La Ville n’avait pas du tout aimé ce que la journaliste avait retenu de sa visite à l’usine de biométhanisation ainsi que la « place démesurée » accordée à la présence de plastiques dans le digestat envoyé aux producteurs pour qu’ils l’utilisent comme fertilisant naturel sur leurs sols. Sa liste de récriminations était longue comme le bras à l’égard du travail journalistique et des perceptions découlant des deux reportages : musique intense, amalgames trompeurs, impartialité, traitement de l’information troublant, inexactitude, fausse représentation, instauration délibérée d’un climat de peur et de panique, etc. Le bureau de l’ombudsman a reçu à peine six plaintes contre ces deux reportages, donc celle d’un partenaire de la Ville pour la disposition du digestat, la société Englobe Environnement.
L’ombudsman a analysé ces plaintes, décortiqué les reportages et interrogé la journaliste et son rédacteur en chef. Il n’a retenu aucun grief et émis aucun blâme. Aucun comme dans zéro plus une barre.
« Ni l’un ni l’autre des reportages visés par ces plaintes ne disent qu’il faut bannir l’épandage de biosolides, mentionne avec justesse l’ombudsman. Ils informent le public à propos d’une pratique aux vertus écologiques reconnues, tout en révélant un risque pour la santé en raison de la présence potentielle de substances dont la réglementation est déficiente. En révélant ces informations, La Semaine verte et Enquête ont agi dans l’intérêt public. Les mesures annoncées dans les semaines et les mois qui ont suivi en attestent éloquemment. »

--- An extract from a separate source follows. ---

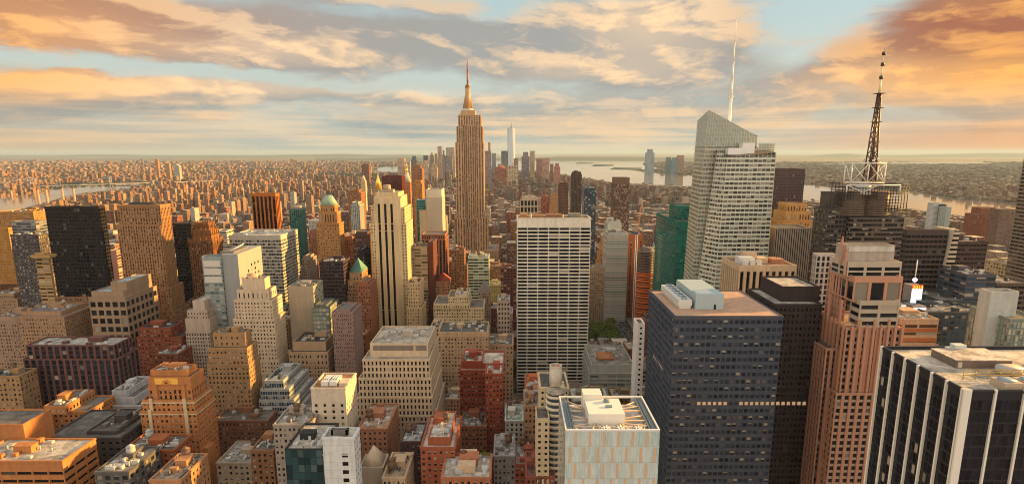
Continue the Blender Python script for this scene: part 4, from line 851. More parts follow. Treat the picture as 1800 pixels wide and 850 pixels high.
# glass cube tower
def cube():
    Y=215; zt=zat(757,Y); x0=xat(994,Y,zt); x1=xat(1160,Y,zt); D=32.5
    rt=root('glass_tower',((x0+x1)/2,Y,0),'pale mint glass tower with tan striped panels and an open white truss roof, bottom centre','office tower')
    y0,y1=Y,Y+D; fl=6.4; n=int(zt/fl)
    gm,nt,b=new_mat('patterned_glass'); b.inputs['Roughness'].default_value=.07; b.inputs['Specular IOR Level'].default_value=.8
    geo=nt.nodes.new('ShaderNodeNewGeometry'); pos=X(geo.outputs['Position']); sp=nt.nodes.new('ShaderNodeSeparateXYZ'); nt.links.new(pos.k,sp.inputs[0])
    w=xnoise(xcomb(X(sp.outputs[0])*.9,X(sp.outputs[1])*.9,X(sp.outputs[2])*.12),1.0,4,.6,1.5)
    blk=xnoise(pos,.16,2,.5)
    at=nt.nodes.new('ShaderNodeAttribute'); at.attribute_name='wid'; oi=nt.nodes.new('ShaderNodeObjectInfo'); kk=X(at.outputs['Fac'])+X(oi.outputs['Random']); c=xmix(sstep(w,.36,.64),(.36,.46,.44),(.52,.61,.59)); c=xmix(kk*.45,c,(.66,.70,.68)); setc(b,c)
    bump=nt.nodes.new('ShaderNodeBump'); bump.inputs['Strength'].default_value=.12; nt.links.new(w.k,bump.inputs['Height']); nt.links.new(bump.outputs[0],b.inputs['Normal'])
    gm['blind']=0.0; tan=wall_mat((.62,.42,.28),.5,.08)
    wins=[];m=MB();S=MB()
    for (o,t,nn,W) in (((x0,y0),(1,0),(0,-1),x1-x0),((x0,y1),(0,-1),(-1,0),D),((x1,y0),(0,1),(1,0),D)):
        o=np.array([*o,0.]);t=np.array([*t,0.]);nn=np.array([*nn,0.]);k=0
        nb=12; bw=W/nb
        for j in range(n+1):
            z1=zt-j*fl; z0=max(0,z1-fl)
            if z1<=0: break
            for i in range(nb):
                a=o+t*(i*bw); e=o+t*((i+1)*bw); wins.append([a+[0,0,z0+.25],e+[0,0,z0+.25],e+[0,0,z1-.05],a+[0,0,z1-.05]])
            m.quads([[o+nn*.15+[0,0,z0],o+t*W+nn*.15+[0,0,z0],o+t*W+nn*.15+[0,0,z0+.28],o+nn*.15+[0,0,z0+.28]]])
            off=.25 if j%2 else .65
            for i in range(0,7):
                s=(i+off)*W/6.6
                if s+.9>W or s<0: continue
                a=o+t*s+nn*.12; e=a+t*.8; S.quads([[a+[0,0,z0+.3],e+[0,0,z0+.3],e+[0,0,z1-.1],a+[0,0,z1-.1]]])
    m.build('floor_trim',wall_mat((.55,.60,.55),.5,.05),rt); S.build('striped_panel',tan,rt)
    G=np.array(wins); split_windows([G],rt,gm,100,1)
    w=flat_mat('white_steel',(.78,.76,.72),.5); ds=wall_mat((.20,.24,.25),.5,.1); z=zt
    f=MB()
    f.box(x0,x1,y0,y0+.5,z-.1,z+.7); f.box(x0,x1,y1-.5,y1,z-.1,z+.7); f.box(x0,x0+.5,y0+.5,y1-.5,z-.1,z+.7); f.box(x1-.5,x1,y0+.5,y1-.5,z-.1,z+.7); f.build('parapet',w,rt)
    f=MB(); 
    for k in (2.2,3.2): f.box(x0+k,x0+k+.25,y0+.5,y1-.5,z-.4,z+.2); f.box(x1-k-.25,x1-k,y0+.5,y1-.5,z-.4,z+.2)
    f.box(x0+.5,x0+3.4,y0+.5,y1-.5,z-2.4,z-.6); f.box(x1-3.4,x1-.5,y0+.5,y1-.5,z-2.4,z-.6); f.build('gutter',ds,rt)
    f=MB(); f.box(x0+.5,x1-.5,y0+.5,y1-.5,z-3.2,z-3.0); f.build('roof',roof_mat((.56,.58,.58)),rt)
    f=MB(); f.box(x0+9.5,x1-11.5,y0+8,y1-9,z-3,z+3.2); f.build('penthouse',wall_mat((.76,.72,.64),.7,.05),rt)
    f=MB(); f.box(x0+9,x0+16.5,y1-10,y1-3.2,z-3,z+5.2); f.build('penthouse',wall_mat((.76,.70,.60),.7,.05),rt)
    f=MB(); f.box(x1-18,x1-15.5,y0+14,y0+15.5,z+3.2,z+3.8); f.prism(x0+18,y0+20,1.3,1.3,z+3.2,z+4.2,12); f.build('vent',ds,rt)
    pt_=wall_mat((.74,.55,.40),.6,.05); cx0,cx1,cy0,cy1=x0+9.5,x1-11.5,y0+8,y1-9
    f=MB()
    for i in range(6):
        yy=y0+5+i*4.6; f.beam((x0+3.4,yy,z-.2),(cx0,min(max(yy+(1.4 if i%2 else -1.4),cy0),cy1),z-.8),.5); f.beam((x1-3.4,yy,z-.2),(cx1,min(max(yy+(1.4 if i%2 else -1.4),cy0),cy1),z-.8),.5)
    for i in range(6):
        xx=x0+5+i*4.8; f.beam((xx,y0+.6,z-.2),(xx+(2.4 if i%2 else -2.4),cy0,z-.6),.45)
    f.box(x0+4,x1-4,y0+4.6,y0+4.9,z-.5,z-.2)
    f.build('truss',pt_,rt)
    for i,xx in enumerate((x0+13,x0+18.4,x0+25)):
        f=MB(); f.box(xx,xx+4.4,y0+1,y0+5.8,z-3,z-.5); f.build('cooling_unit',w,rt)
        f=MB(); f.prism(xx+2.2,y0+3.4,1.9,1.9,z-.5,z-.2,18); f.build('fan_ring',ds,rt)
        f=MB(); 
        for a in range(6): t=a*math.pi/3; f.beam((xx+2.2,y0+3.4,z-.1),(xx+2.2+1.7*math.cos(t),y0+3.4+1.7*math.sin(t),z-.1),.35)
        f.build('fan_blade',w,rt)
    HERO.append(dict(x0=x0,x1=x1,y0=y0,y1=y1,u0=975,u1=1160,v=675,vb=900,name='glass_tower',label='pale mint glass tower',h=zt))
cube()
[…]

En réaction à ces reportages, Québec a entre autres annoncé qu’il resserrera la réglementation sur l’épandage de biosolides dans les champs et a imposé un moratoire temporaire sur l’épandage de biosolides en provenance des États-Unis.
Certains diront ou penseront peut-être que la décision de l’ombudsman était prévisible et qu’il n’aurait pu en être autrement puisqu’il est payé par Radio-Canada pour juger du travail des gens de sa propre boîte. Il faut bien mal connaître son rôle et l’historique de ses décisions pour penser ainsi. Son indépendance est inscrite dans son mandat et des gens de l’extérieur de Radio-Canada participent à sa sélection. Il faut cependant savoir que l’ombudsman n’a qu’un simple pouvoir moral. S’il avait décidé qu’un rectificatif s’imposait, Radio-Canada aurait pu ne pas en tenir compte. Pour être passé au travers du dossier et de son rapport de 40 pages, je peux vous dire que son analyse a été exemplaire. Une plainte au conseil de presse n’aurait pas débouché sur une autre conclusion et n’aurait pas été plus étoffée.
Je retiens tout particulièrement un passage de la décision de Pierre Champoux qu’il est bon de rappeler à toutes les organisations publiques et privées de Saint-Hyacinthe. « Le travail des journalistes doit se faire à l’abri des pressions qui s’activent quotidiennement pour influencer leurs choix et leurs propos. Un reportage n’est pas un communiqué, un journaliste n’est pas un relationniste. Ainsi, en fouillant une histoire en apparence (presque) anodine, il arrive que sa curiosité l’amène à faire des découvertes susceptibles de changer le récit, voire d’inspirer d’autres reportages. »
Je ne connais pas les intentions de la Ville, mais je serais très surpris qu’elle décide de pousser cette affaire plus loin et d’entreprendre des recours en justice pour les dommages qui ont découlé des reportages. Elle a plutôt tout intérêt à continuer d’améliorer ses propres pratiques et procédés et à collaborer étroitement à toute initiative permettant d’améliorer la réglementation et la sensibilisation à l’égard des biosolides.
Comme je l’ai écrit en mars dernier, les auteurs des reportages sont plus près de mériter un prix Judith-Jasmin (et/ou un Prix Michener) pour la qualité de leur travail que de recevoir une condamnation en justice. Et je parle en toute connaissance de cause et en toute indépendance.